On a more personal note, of particular importance has been the friendship and advice over the years of Mukulika Banerjee, Kathryn Earle and Stephen Frosh. Nothing I do has ever been possible without the support of Rickie, Rachel and David and I would like to thank Rickie, in particular, for her assistance in editing the text. Finally I am indebted to a vast number of people who have granted me such generous help during fieldwork in a dozen different countries over many many years. I cant name them but it is their ideas and actions that inform this book.
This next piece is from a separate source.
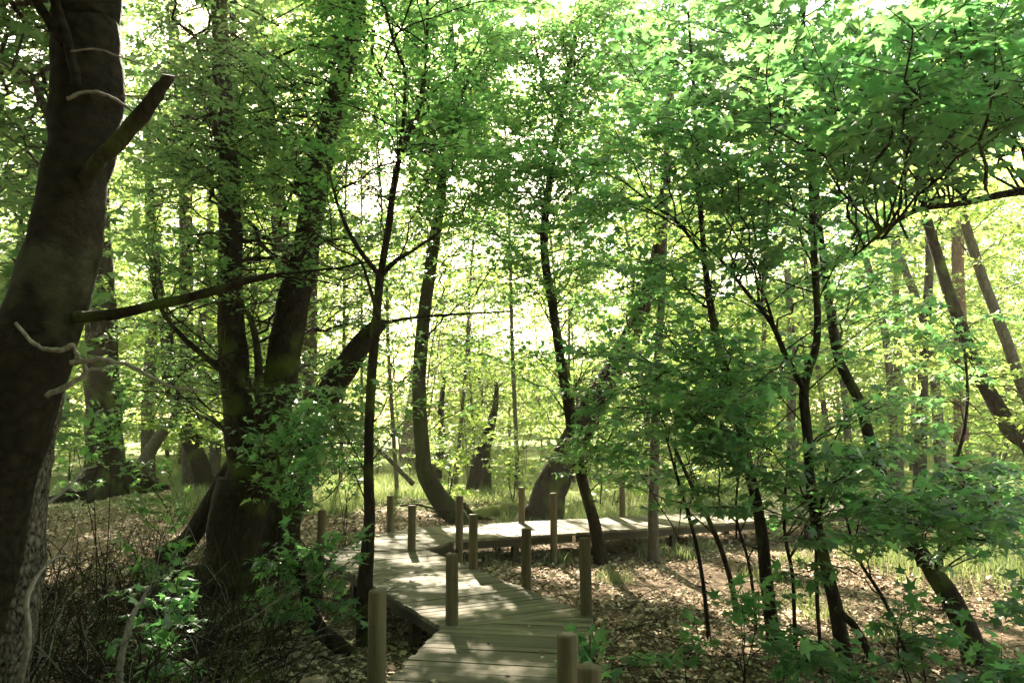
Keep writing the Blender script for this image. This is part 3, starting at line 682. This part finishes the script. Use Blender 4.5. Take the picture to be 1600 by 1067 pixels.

Prologue: My Life as an Extremist
Dont, just dont, ask for or expect a clear definition of stuff. Sure, there are academic traditions that believe knowledge is best conveyed through such clear definitions. This is perhaps essential in the natural sciences. But personally I have always had a horror of what I think of as pedantic semantics. To try and determine the exact criteria by which some things would be excluded from stuff as perhaps less tangible, or too transient, would be a hopeless exercise. Does an email or a fashion count as stuff, a kiss or a leaf or polystyrene packing? This is a book about the variety of things that we might term stuff, but nowhere in this volume will you find any attempt at a definition of that term. Rather it is intended to introduce my own perspective on the study of material culture, a set of studies that are principally concerned with stuff. Material culture is no better defined than stuff is. In practice these studies have promiscuously picked up on interesting topics and perspectives that more self-absorbed, well-defined sub-disciplines felt were outside of their brief. Material culture thrives as a rather undisciplined substitute for a discipline: inclusive, embracing, original, sometimes quirky researches and observations.
Material culture starts, after all, with mere happenstance: the history of the established academic disciplines. Some of these seem obvious; we have language and so we have linguistics. Others on reflection seem a trifle bizarre. The study of rocks is allocated to geography, and then somehow the study of traffic gets mixed into the pot. Yet no one thought to have an academic discipline whose specific area of study would be artefacts, the object world created by humanity. It could so easily have been otherwise. Consider the degree to which established academic disciplines, from archaeology to architecture, from sociology to design, require theories and perspectives on this material world. If material culture had existed for a century of established study in thousands of colleges, it would have been as taken for granted as linguistics is today. But this didnt happen and it is not the purpose of this book to create a discipline where there wasnt one. Instead it seeks to welcome this aberration; to embrace the openness and collegiality of not having to be overly disciplined. Stuff as a term serves just fine. Not establishing a discipline doesnt mean that a study of stuff lacks substance or consequence. Material culture studies are becoming recognized as a vital contribution to half a dozen established disciplines, from archaeology to design. We provide many theories, and analytical approaches, for example, in discussing the specific nature and consequences of materiality. Several of these are discussed in the course of this book.